Anonymous No.96216138
>>96214754
Seconded, TB2e is a pretty fun game.
Anonymous No.96216902 >>96217140 >>96225448
>>96214682 (OP)
Luke Crane is a man with awesome ideas, terrible formatting, overly dense writing, and somewhat unintuitive methods of conveying his ideas in practice. Readers have to do a lot of heavy lifting.
Mouseguard is an upgrade to Burning Wheel in readability. The core mechanic is simple. Get a dice pool of D6's and 4+ is a success.
Combat uses his "Fight! Fight! Fight!" mechanic from BW. You choose 3 actions in secret (as does your opponent) and reveal them. Depending on the interaction you either roll separately (both can succeed or fail), roll an opposed test (highest wins), or feint bullshit (feint prevents defense). There are social analogues to this for social combat. Goal is to increase "disposition", an abstraction of your position in the conflict, reducing your opponent to 0 triggers a compromise favorable to the winning team's disposition based on how much disposition the winner lost. This triggers a major compromise (you won but at a major cough) to minor compromise (you won with little cost). For example, you're fighting and death is on the line as a possible outcome (say you're fighting a snake) and you win but only have a few points of disposition left... you kill the snake but its body pins you to the ground. You'll starve unless your friend finds you.
It's very narrative and BW clearly inspired some ideas used by PbtA (and later FitD systems). A lot of the game is played sort of "negotiating" the possible consequences between the GM and the player. I like the idea and I love some of the ideas in the book (particularly beliefs, instincts, etc. And the stat "Nature" which is basically how much of a mouse vs person you are) but in practice I found it somewhat clunky to use.

>>96214754
Torchbearer is the more polished system. It's also a very different experience (heavy focus on "the grind" and condition management).
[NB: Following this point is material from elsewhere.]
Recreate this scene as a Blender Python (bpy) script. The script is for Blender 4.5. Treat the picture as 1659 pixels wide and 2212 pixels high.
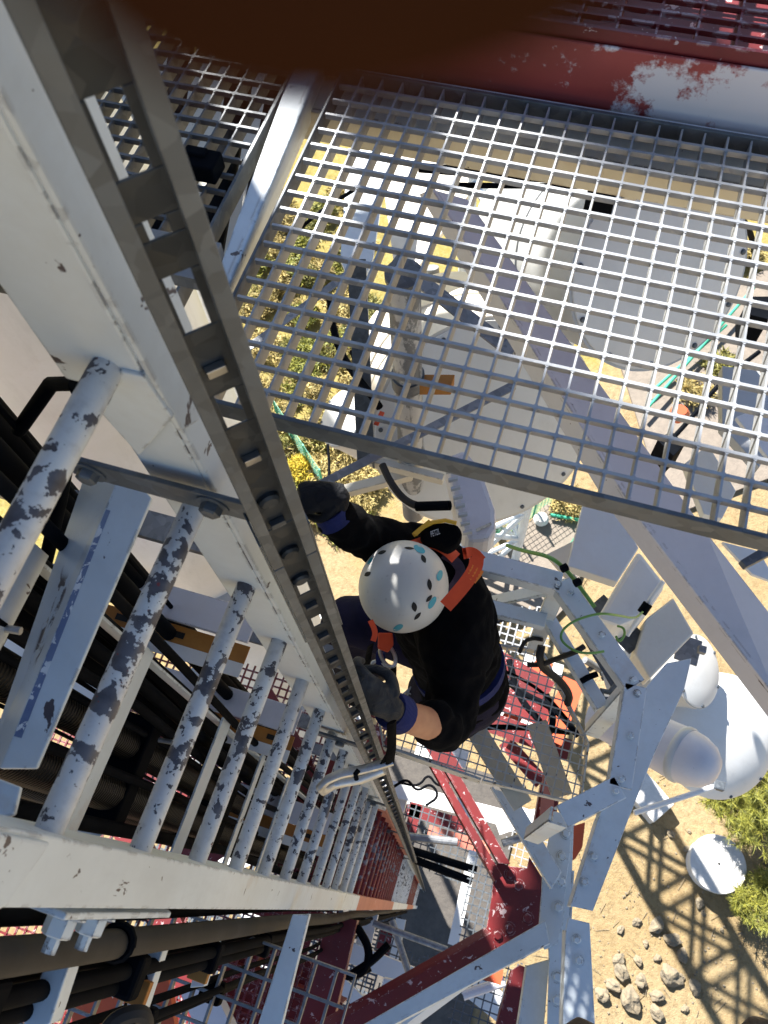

Midwits like me prefer Mausritter if the theme is important (playing a Redwall-style game).
Anonymous No.96217140
>>96216902

I was thinking of just transplanting the setting into mausritter

but then why did I buy the fucking collectors box with the neat dice and GM screen...
Anonymous No.96218987
>>96214955
Anonymous No.96225448
>>96214682 (OP)
Mouseguard is really fun, but its definitely for a specific type of person. Mechanically there's very little nuance and half of the skills do basically nothing but what skills represent is more than just capability but also represents your characters history which is fun. Conflict resolution is just very eh, Player/GM turns you can basically ignore, you can cheese the game with high mouse nature+hook and line, it's basically impossible to die and how weather affects the game is a bit stilted.

I like it for the purposes of short campaigns, but I couldn't imagine playing it for years on end.

>>96216902
I still need to try out Mausritter but I'm already running a couple games of my game which is quite literally as Redwall as it gets.

Also does anyone have any recommendations for STLs of Redwall like models? I've got a few models from Oathsworn but I need a hell of a lot more for games.